Harlan Ellison is the only author that can turn getting a haircut into an event.
Perhaps the strangest book event I’ve yet attended began on Saturday at Sweeney Todd’s Barber Shop in Hollywood. Shortly after 2 p.m., a 1950s-era hot rod pulled to the curb on Hollywood Boulevard, disgorging the legendary writer and iconoclast Harlan Ellison, accompanied by a pair of greasers in full leathers.
At 79, Ellison has been a fixture in Los Angeles for more than half a century, cranking out such diverse works as fiction, teleplays and comic books. His 1967 anthology “Dangerous Visions” — featuring original stories by Robert Silverberg, Theodore Sturgeon, J.G. Ballard, Norman Spinrad, Roger Zelazny and Samuel R. Delany — is among the most important science fiction books ever published; his groundbreaking TV criticism for the old Los Angeles Free Press was collected in “The Glass Teat” and “The Other Glass Teat.”
Ellison wrote the “Star Trek” episode “The City on the Edge of Forever,” and created characters by which James Cameron’s “Terminator” franchise was inspired. Before all that, though, he wrote about urban street gangs in the early novel “Web of the City” and a series of stories (most notoriously one titled “Sex Gang”) that were published under a variety of pseudonyms.

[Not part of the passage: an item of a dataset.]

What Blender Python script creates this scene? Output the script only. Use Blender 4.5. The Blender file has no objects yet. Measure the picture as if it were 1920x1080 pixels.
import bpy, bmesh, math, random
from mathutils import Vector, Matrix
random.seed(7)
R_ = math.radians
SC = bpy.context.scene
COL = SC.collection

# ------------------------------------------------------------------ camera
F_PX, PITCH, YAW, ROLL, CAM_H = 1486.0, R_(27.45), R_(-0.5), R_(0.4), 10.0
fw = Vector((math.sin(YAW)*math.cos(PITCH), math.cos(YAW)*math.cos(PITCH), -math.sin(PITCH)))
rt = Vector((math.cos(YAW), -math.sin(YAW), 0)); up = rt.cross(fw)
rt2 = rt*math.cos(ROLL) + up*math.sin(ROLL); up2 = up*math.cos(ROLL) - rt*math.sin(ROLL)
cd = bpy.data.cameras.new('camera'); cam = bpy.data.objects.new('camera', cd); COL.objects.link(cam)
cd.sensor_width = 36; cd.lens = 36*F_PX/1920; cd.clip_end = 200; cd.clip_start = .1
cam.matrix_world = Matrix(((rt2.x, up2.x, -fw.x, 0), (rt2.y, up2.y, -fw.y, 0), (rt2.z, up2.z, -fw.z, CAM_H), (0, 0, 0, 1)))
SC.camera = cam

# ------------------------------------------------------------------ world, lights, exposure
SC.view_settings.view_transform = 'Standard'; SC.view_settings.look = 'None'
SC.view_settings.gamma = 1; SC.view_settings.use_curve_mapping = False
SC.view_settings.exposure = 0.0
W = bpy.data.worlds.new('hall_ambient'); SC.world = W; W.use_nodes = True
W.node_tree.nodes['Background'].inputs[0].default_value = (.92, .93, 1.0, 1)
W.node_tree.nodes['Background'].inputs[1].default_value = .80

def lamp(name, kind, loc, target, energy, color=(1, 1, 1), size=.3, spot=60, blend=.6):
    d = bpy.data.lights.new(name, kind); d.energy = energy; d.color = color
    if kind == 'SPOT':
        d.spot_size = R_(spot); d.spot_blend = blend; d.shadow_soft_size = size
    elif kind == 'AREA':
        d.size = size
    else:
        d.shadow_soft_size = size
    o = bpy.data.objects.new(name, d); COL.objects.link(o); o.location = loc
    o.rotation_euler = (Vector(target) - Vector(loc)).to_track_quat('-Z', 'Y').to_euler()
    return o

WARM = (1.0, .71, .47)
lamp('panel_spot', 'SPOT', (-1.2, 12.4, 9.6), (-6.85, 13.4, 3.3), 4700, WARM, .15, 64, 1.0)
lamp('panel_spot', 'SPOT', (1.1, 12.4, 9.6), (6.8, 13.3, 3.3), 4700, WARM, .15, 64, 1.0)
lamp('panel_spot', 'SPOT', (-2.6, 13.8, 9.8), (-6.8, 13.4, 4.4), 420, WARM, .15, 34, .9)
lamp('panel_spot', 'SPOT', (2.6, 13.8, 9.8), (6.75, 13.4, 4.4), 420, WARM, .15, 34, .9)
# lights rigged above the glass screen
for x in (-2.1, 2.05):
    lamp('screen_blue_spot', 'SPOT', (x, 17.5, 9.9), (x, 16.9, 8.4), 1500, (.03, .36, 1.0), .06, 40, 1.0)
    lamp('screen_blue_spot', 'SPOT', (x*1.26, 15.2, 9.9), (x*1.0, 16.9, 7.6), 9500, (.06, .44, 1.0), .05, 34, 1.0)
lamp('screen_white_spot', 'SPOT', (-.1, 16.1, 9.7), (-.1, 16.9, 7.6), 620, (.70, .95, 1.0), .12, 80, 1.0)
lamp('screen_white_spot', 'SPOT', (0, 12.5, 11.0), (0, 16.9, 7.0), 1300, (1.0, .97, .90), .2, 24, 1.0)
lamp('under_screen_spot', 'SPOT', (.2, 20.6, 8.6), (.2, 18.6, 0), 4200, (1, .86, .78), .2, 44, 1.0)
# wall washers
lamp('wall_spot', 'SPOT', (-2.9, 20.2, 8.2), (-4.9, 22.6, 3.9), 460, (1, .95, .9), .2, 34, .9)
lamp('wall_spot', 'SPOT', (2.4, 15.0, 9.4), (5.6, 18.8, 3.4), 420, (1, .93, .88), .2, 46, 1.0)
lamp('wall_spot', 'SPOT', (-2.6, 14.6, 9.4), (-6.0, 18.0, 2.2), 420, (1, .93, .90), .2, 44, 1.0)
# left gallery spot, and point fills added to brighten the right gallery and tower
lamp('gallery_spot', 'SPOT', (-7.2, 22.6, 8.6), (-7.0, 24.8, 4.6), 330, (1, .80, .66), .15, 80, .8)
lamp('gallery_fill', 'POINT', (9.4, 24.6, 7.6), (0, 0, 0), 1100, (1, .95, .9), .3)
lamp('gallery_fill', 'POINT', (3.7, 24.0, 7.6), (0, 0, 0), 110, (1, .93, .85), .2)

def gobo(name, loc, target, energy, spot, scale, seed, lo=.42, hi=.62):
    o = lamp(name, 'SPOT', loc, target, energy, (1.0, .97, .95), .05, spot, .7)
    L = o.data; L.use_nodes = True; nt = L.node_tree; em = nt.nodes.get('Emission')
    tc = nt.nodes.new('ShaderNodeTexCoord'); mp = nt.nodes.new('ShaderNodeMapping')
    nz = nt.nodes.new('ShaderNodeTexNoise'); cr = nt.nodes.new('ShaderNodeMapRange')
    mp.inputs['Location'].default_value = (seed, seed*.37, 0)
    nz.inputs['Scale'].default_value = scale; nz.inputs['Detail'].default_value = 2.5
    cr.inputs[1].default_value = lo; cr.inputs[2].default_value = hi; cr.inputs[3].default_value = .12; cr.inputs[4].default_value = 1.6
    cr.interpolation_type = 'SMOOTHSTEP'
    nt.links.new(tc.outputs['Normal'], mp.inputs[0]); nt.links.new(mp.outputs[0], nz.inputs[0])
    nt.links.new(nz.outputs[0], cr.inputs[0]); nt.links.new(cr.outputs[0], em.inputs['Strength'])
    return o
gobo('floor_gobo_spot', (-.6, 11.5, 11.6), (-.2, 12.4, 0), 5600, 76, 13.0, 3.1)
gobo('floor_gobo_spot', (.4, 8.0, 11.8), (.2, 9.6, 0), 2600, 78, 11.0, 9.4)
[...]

The event on Saturday was for a reissue of these stories, in two volumes — “Pulling a Train” (158 pages, $14.95 paper) and “Getting in the Wind” (174 pages, $14.95 paper) — from the Brooklyn-based Kicks Books. For the last year or so, Kicks has staked out its own odd corner of what we might call American trash culture, publishing Kim Fowley, Nick Tosches and Sun Ra in paperbacks with lurid covers, an homage to 1950s pulps.